The Federal Deposit Insurance Corporation (FDIC) issued a Financial Institution Letter (FIL-7-2025) that provides new guidance for FDIC-supervised institutions engaging or seeking to engage in crypto-related activities. The new guidance, which rescinds FIL-16-2022, clarifies that FDIC-supervised institutions may engage in permissible crypto-related activities without receiving prior FDIC approval.
„The guidance affirms that FDIC-supervised institutions may engage in permissible activities, including activities involving new and emerging technologies such as crypto-assets and digital assets, provided that they adequately manage the associated risks.” – according to the press release.

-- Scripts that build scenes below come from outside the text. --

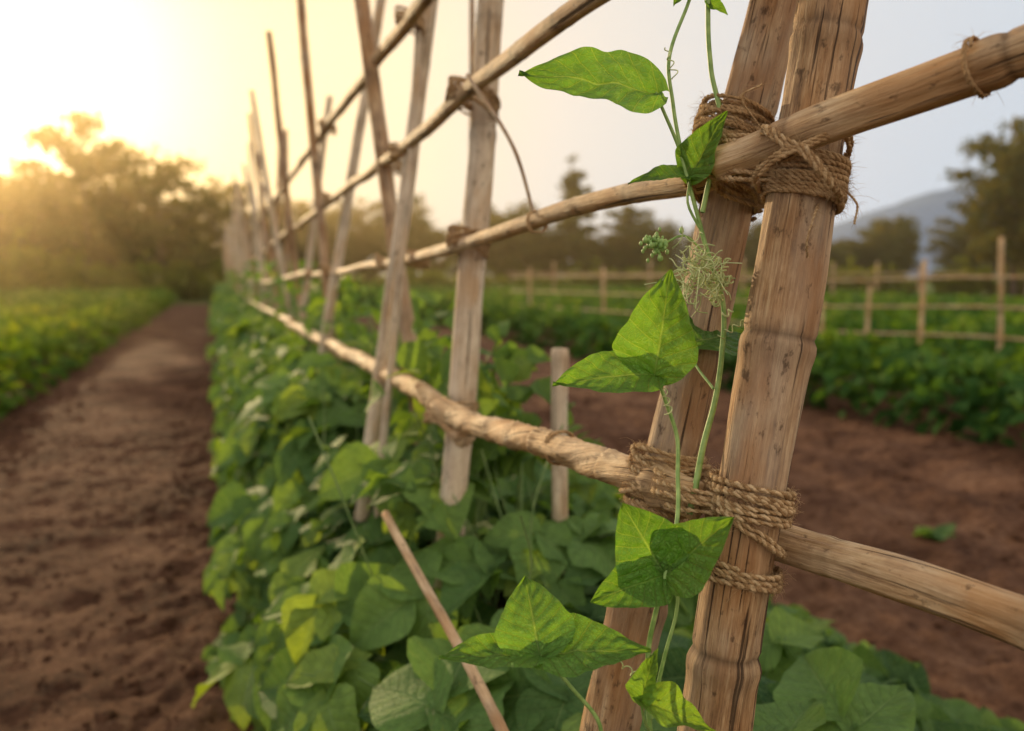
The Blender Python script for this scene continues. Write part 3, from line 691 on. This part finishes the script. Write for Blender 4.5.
# ------------------------------------------------------------ light
EL=math.radians(11.5); AZ=math.radians(-11)
sd=Vector((math.sin(AZ)*math.cos(EL),math.cos(AZ)*math.cos(EL),math.sin(EL)))
sl=D.lights.new('sun','SUN'); sl.energy=5.; sl.angle=math.radians(.6); sl.color=(1.,.70,.36)
so=link(D.objects.new('sun',sl)); so.rotation_euler=sd.to_track_quat('Z','Y').to_euler()
w=D.worlds.new('World'); scene.world=w; w.use_nodes=True; nt=w.node_tree
for n_ in list(nt.nodes): nt.nodes.remove(n_)
g=NT(nt)
sky=g.n('ShaderNodeTexSky',sky_type='NISHITA'); sky.sun_disc=False; sky.sun_elevation=EL; sky.sun_rotation=AZ; sky.dust_density=2.; sky.air_density=1.
dirv=g.n('ShaderNodeTexCoord').outputs['Generated']
dot=g.n('ShaderNodeVectorMath',{0:dirv,1:sd[:]},operation='DOT_PRODUCT').outputs['Value']
u=g.math('ADD',g.math('MULTIPLY',dot,.5),.5)
hz=g.ramp(u,[(0.,(1.36,1.18,.96)),(.45,(1.02,.94,.86)),(.70,(.62,.70,.78)),(.84,(.74,.75,.76)),(.92,(.84,.78,.69)),(.965,(.86,.73,.54)),(.99,(.92,.72,.42)),(.9975,(1.3,1.0,.55)),(1.,(2.2,1.9,1.3))])
sc=g.n('ShaderNodeVectorMath',{0:hz,'Scale':1/.15},operation='SCALE').outputs[0]
nk=g.n('ShaderNodeVectorMath',{0:sky.outputs[0],'Scale':.03},operation='SCALE').outputs[0]
tot=g.n('ShaderNodeVectorMath',{0:sc,1:nk},operation='ADD').outputs[0]
bg=g.n('ShaderNodeBackground',{0:tot,1:.15})
g.n('ShaderNodeOutputWorld',{0:bg.outputs[0]})

# ------------------------------------------------------------ camera
cd=D.cameras.new('camera'); cd.sensor_width=36; cd.lens=30; cd.clip_start=.02; cd.clip_end=3000
cd.dof.use_dof=True; cd.dof.focus_distance=.82; cd.dof.aperture_fstop=3.4
co=link(D.objects.new('camera',cd)); co.location=(0,0,H); co.rotation_euler=(math.radians(90-6.06),0,math.radians(-19.2))
scene.camera=co
scene.view_settings.view_transform='Standard'; scene.view_settings.look='None'; scene.view_settings.exposure=0
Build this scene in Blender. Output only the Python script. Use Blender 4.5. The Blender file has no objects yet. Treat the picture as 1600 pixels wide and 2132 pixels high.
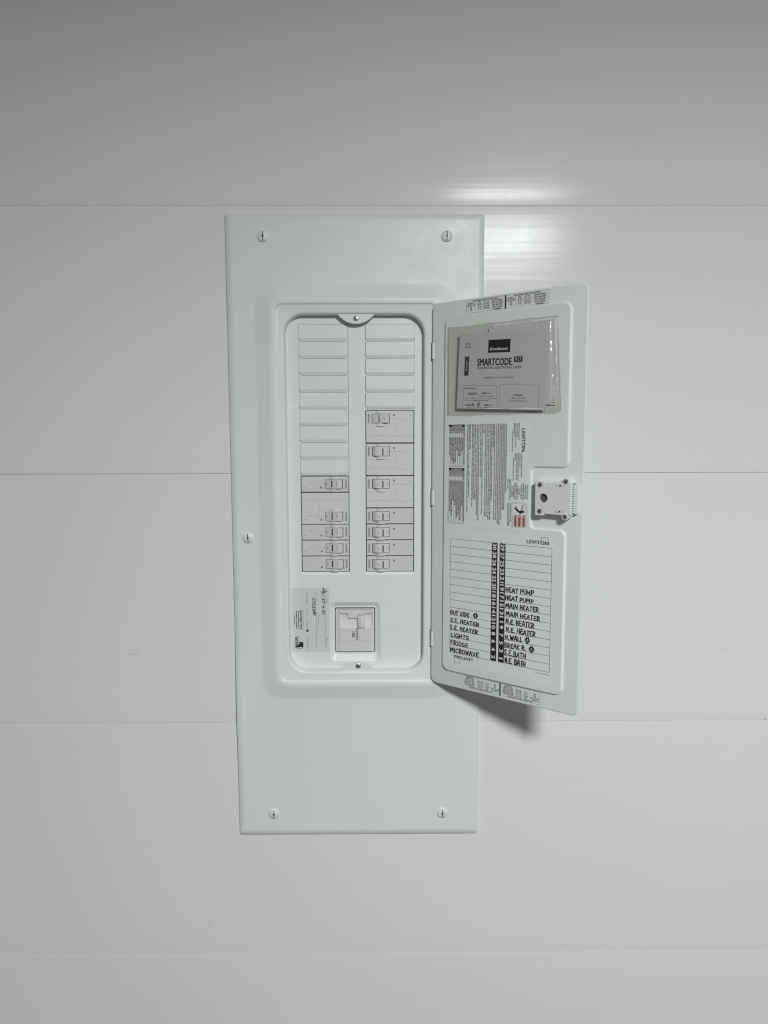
import bpy, math, random
from mathutils import Matrix, Vector
random.seed(7)
C = bpy.context.scene.collection
SC = bpy.context.scene
MM = 0.001
Z0 = 1.36                                   # height of the panel's reference point above the floor

def W3(u, v, w):                            # (right, up, out of the wall) in metres -> world
    return Vector((u, -w, Z0 + v))
WALL = Matrix(((1, 0, 0, 0), (0, 0, -1, 0), (0, 1, 0, Z0), (0, 0, 0, 1)))
TH = 0.648                                  # how far the door leans out of the wall plane
DOOR = WALL @ Matrix.Translation((0.1099, 0, 0.0132)) @ Matrix.Rotation(-TH, 4, 'Y')

# ------------------------------------------------------------------ camera
cam = bpy.data.cameras.new('camera')
cam.sensor_fit = 'HORIZONTAL'; cam.sensor_width = 36; cam.lens = 36 * 1450.3 / 1600
cam.clip_start = 0.01; cam.clip_end = 50
co = bpy.data.objects.new('camera', cam); C.objects.link(co)
co.matrix_world = (WALL @ Matrix.Translation((0.03343, 0.14457, 1.02759)) @ Matrix.Rotation(-0.00668, 4, 'Y')
                   @ Matrix.Rotation(-0.10296, 4, 'X') @ Matrix.Rotation(-0.00232, 4, 'Z'))
SC.camera = co
# ------------------------------------------------------------------ world, lamp, exposure
wd = bpy.data.worlds.new('World'); SC.world = wd; wd.use_nodes = True
bg = wd.node_tree.nodes['Background']
bg.inputs['Color'].default_value = (1.0, 0.985, 0.93, 1); bg.inputs['Strength'].default_value = 0.12
ld = bpy.data.lights.new('ceiling_lamp', 'AREA'); ld.shape = 'DISK'; ld.size = 0.42
ld.energy = 72; ld.color = (0.97, 1.0, 1.0)
lo = bpy.data.objects.new('ceiling_lamp', ld); C.objects.link(lo)
lo.location = W3(0.545, 0.97, 1.95)
SC.view_settings.view_transform = 'Standard'; SC.view_settings.look = 'None'
SC.render.engine = 'CYCLES'; SC.cycles.filter_width = 1.25
SC.view_settings.exposure = 0.0; SC.view_settings.gamma = 1.0

# ------------------------------------------------------------------ materials
def mat(name, col, rough=0.5, spec=0.5, metal=0.0, bump=None, mottling=None, smudge=None):
    m = bpy.data.materials.new(name); m.use_nodes = True
    nt = m.node_tree; b = nt.nodes['Principled BSDF']
    b.inputs['Base Color'].default_value = (*col, 1); b.inputs['Roughness'].default_value = rough
    b.inputs['Specular IOR Level'].default_value = spec; b.inputs['Metallic'].default_value = metal
    tc = nt.nodes.new('ShaderNodeTexCoord')
    if mottling:
        sc_, amt = mottling
        n = nt.nodes.new('ShaderNodeTexNoise'); n.inputs['Scale'].default_value = sc_; n.inputs['Detail'].default_value = 5
        r = nt.nodes.new('ShaderNodeMixRGB'); r.blend_type = 'MIX'
        r.inputs[1].default_value = (*[c * (1 - amt) for c in col], 1)
        r.inputs[2].default_value = (*[min(1, c * (1 + amt)) for c in col], 1)
        nt.links.new(tc.outputs['Object'], n.inputs['Vector']); nt.links.new(n.outputs['Fac'], r.inputs[0])
        nt.links.new(r.outputs[0], b.inputs['Base Color'])
    if smudge:
        n = nt.nodes.new('ShaderNodeTexNoise'); n.inputs['Scale'].default_value = smudge; n.inputs['Detail'].default_value = 6; n.inputs['Roughness'].default_value = 0.65
        mr = nt.nodes.new('ShaderNodeMapRange'); mr.inputs[1].default_value = 0.3; mr.inputs[2].default_value = 0.7
        mr.inputs[3].default_value = rough * 0.8; mr.inputs[4].default_value = rough * 1.25
        nt.links.new(tc.outputs['Object'], n.inputs['Vector']); nt.links.new(n.outputs['Fac'], mr.inputs[0]); nt.links.new(mr.outputs[0], b.inputs['Roughness'])
    if bump:
        sc_, dist = bump
        n = nt.nodes.new('ShaderNodeTexNoise'); n.inputs['Scale'].default_value = sc_; n.inputs['Detail'].default_value = 2
        bp = nt.nodes.new('ShaderNodeBump'); bp.inputs['Distance'].default_value = dist; bp.inputs['Strength'].default_value = 1
        nt.links.new(tc.outputs['Object'], n.inputs['Vector']); nt.links.new(n.outputs['Fac'], bp.inputs['Height'])
        nt.links.new(bp.outputs[0], b.inputs['Normal'])
    return m

def wall_material():
    m = mat('white_pvc', (0.79, 0.79, 0.795), 0.175, 0.115, mottling=(2.2, 0.025), smudge=6)
    nt = m.node_tree; b = nt.nodes['Principled BSDF']; tc = nt.nodes['Texture Coordinate']
    def streak(sx, sy, detail):
        mp = nt.nodes.new('ShaderNodeMapping'); mp.inputs['Scale'].default_value = (sx, sy, 1)
        n = nt.nodes.new('ShaderNodeTexNoise'); n.inputs['Scale'].default_value = 1; n.inputs['Detail'].default_value = detail
        nt.links.new(tc.outputs['Object'], mp.inputs['Vector']); nt.links.new(mp.outputs[0], n.inputs['Vector'])
        return n
    a = streak(1.6, 42, 2); c = streak(2.5, 190, 3)
    b1 = nt.nodes.new('ShaderNodeBump'); b1.inputs['Distance'].default_value = 0.0002
    b2 = nt.nodes.new('ShaderNodeBump'); b2.inputs['Distance'].default_value = 0.000045
    nt.links.new(a.outputs['Fac'], b1.inputs['Height']); nt.links.new(c.outputs['Fac'], b2.inputs['Height'])
    nt.links.new(b1.outputs[0], b2.inputs['Normal']); nt.links.new(b2.outputs[0], b.inputs['Normal'])
    return m

def plastic_film():
    m = bpy.data.materials.new('clear_vinyl'); m.use_nodes = True
    nt = m.node_tree; nt.nodes.clear()
    out = nt.nodes.new('ShaderNodeOutputMaterial'); mx = nt.nodes.new('ShaderNodeMixShader')
    tr = nt.nodes.new('ShaderNodeBsdfTransparent'); tr.inputs[0].default_value = (0.875, 0.87, 0.84, 1)
    gl = nt.nodes.new('ShaderNodeBsdfGlossy'); gl.inputs['Roughness'].default_value = 0.15
    lw = nt.nodes.new('ShaderNodeLayerWeight'); lw.inputs[0].default_value = 0.12
    tc = nt.nodes.new('ShaderNodeTexCoord'); n = nt.nodes.new('ShaderNodeTexNoise'); n.inputs['Scale'].default_value = 26; n.inputs['Detail'].default_value = 3
    bp = nt.nodes.new('ShaderNodeBump'); bp.inputs['Distance'].default_value = 0.005
    nt.links.new(tc.outputs['Object'], n.inputs['Vector']); nt.links.new(n.outputs['Fac'], bp.inputs['Height'])
    nt.links.new(bp.outputs[0], gl.inputs['Normal'])
    fm = nt.nodes.new('ShaderNodeMath'); fm.operation = 'MULTIPLY_ADD'; fm.inputs[1].default_value = 0.35; fm.inputs[2].default_value = 0.05
    nt.links.new(lw.outputs['Facing'], fm.inputs[0]); nt.links.new(fm.outputs[0], mx.inputs[0]); nt.links.new(tr.outputs[0], mx.inputs[1]); nt.links.new(gl.outputs[0], mx.inputs[2])
    nt.links.new(mx.outputs[0], out.inputs[0])
    return m

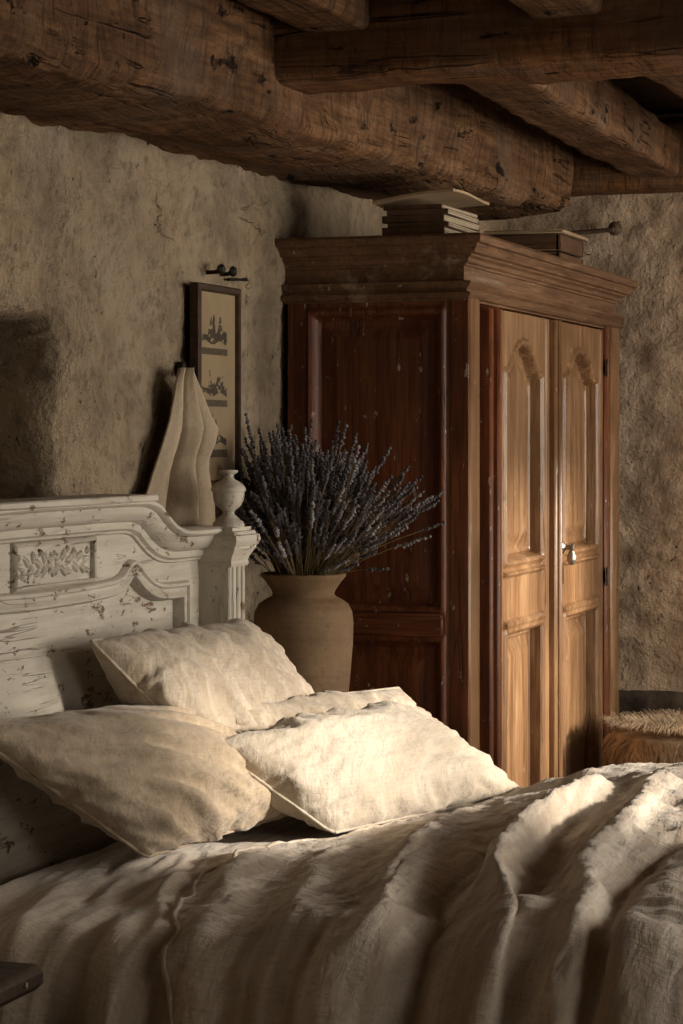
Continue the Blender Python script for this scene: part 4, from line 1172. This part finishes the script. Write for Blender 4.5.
# ----------------------------------------------------------------- dark stool at the bed's near side
tx, ty, tz = .30, 2.58, .700
so = empty('wooden_stool', (.28, 2.57, 0), 'small dark wooden stool at the lower left corner beside the bed', 'stool')
mb = MB().box((.10, 2.42, tz - .034), (.474, 2.722, tz), .010)
obj('seat', mb, M['stool'], so)
obj('nail_head', MB().lathe([(0, 0), (.005, 0), (.004, .003), (0, .0035)], (.474, 2.66, tz - .016), 10, axis=0), M['steel'], so)
for (x, y, dx, dy) in ((.15, 2.47, -.03, -.03), (.41, 2.47, .02, -.03), (.15, 2.67, -.03, .02), (.40, 2.665, .02, .02)):
    obj('leg', MB().tube([(x + dx, y + dy, 0), (x, y, tz - .03)], [.016, .021], 12), M['stool'], so)

# ----------------------------------------------------------------- light, camera
wd_ = bpy.data.worlds.new('world'); SC.world = wd_; wd_.use_nodes = True
bg = wd_.node_tree.nodes['Background']; bg.inputs[0].default_value = (1.0, .86, .68, 1); bg.inputs[1].default_value = 1.2
su = bpy.data.lights.new('sun', 'SUN'); so_ = bpy.data.objects.new('sun', su); COL.objects.link(so_)
su.energy = 8.0; su.angle = math.radians(4.5); su.color = (1.0, .89, .75)
dirv = Vector((-.95, -.13, -.275)); so_.rotation_euler = dirv.to_track_quat('-Z', 'Y').to_euler(); so_.location = (6, 5.5, 3)
for k, (a, b, z0, z1) in enumerate(WIN):
    al = bpy.data.lights.new('window_daylight', 'AREA'); ao = bpy.data.objects.new('window_daylight', al); COL.objects.link(ao)
    al.shape = 'RECTANGLE'; al.size = b - a; al.size_y = z1 - z0; al.energy = (50, 50, 12)[k]; al.color = (1.0, .92, .81)  # third lamp is a weak added fill for the near folds
    ao.location = (XR + .09, (a + b) / 2, (z0 + z1) / 2); ao.rotation_euler = (PI / 2, 0, PI / 2)
cam = bpy.data.cameras.new('camera'); ca = bpy.data.objects.new('camera', cam); COL.objects.link(ca)
cam.sensor_fit = 'VERTICAL'; cam.sensor_height = 24; cam.sensor_width = 16; cam.lens = 2265 / 1024 * 24
cam.shift_y = -(512 - 440) / 1024
ca.location = (1.865, 0, 1.4); ca.rotation_euler = (PI / 2, 0, math.radians(19.65)); cam.clip_start = .02
SC.camera = ca
SC.view_settings.view_transform = 'Standard'; SC.view_settings.look = 'None'; SC.view_settings.gamma = 1
SC.view_settings.use_curve_mapping = False; SC.view_settings.exposure = -.25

“With today’s action, the FDIC is turning the page on the flawed approach of the past three years,” said FDIC Acting Chairman Travis Hill. “I expect this to be one of several steps the FDIC will take to lay out a new approach for how banks can engage in crypto- and blockchain-related activities in accordance with safety and soundness standards.”
The FDIC will continue to engage with the President’s Working Group on Digital Asset Markets and expects to issue further guidance in the future to provide additional clarity regarding banks’ engagement in particular crypto-related activities. The FDIC will also work with the other banking agencies to replace interagency documents related to crypto-assets with further guidance or regulations.
The decision is part of a wider relaxation of crypto rules under the Trump administration. Earlier this month, the Office of the Comptroller of the Currency made a similar announcement and last week, the CFTC withdrew its advisory on virtual currency derivative listings.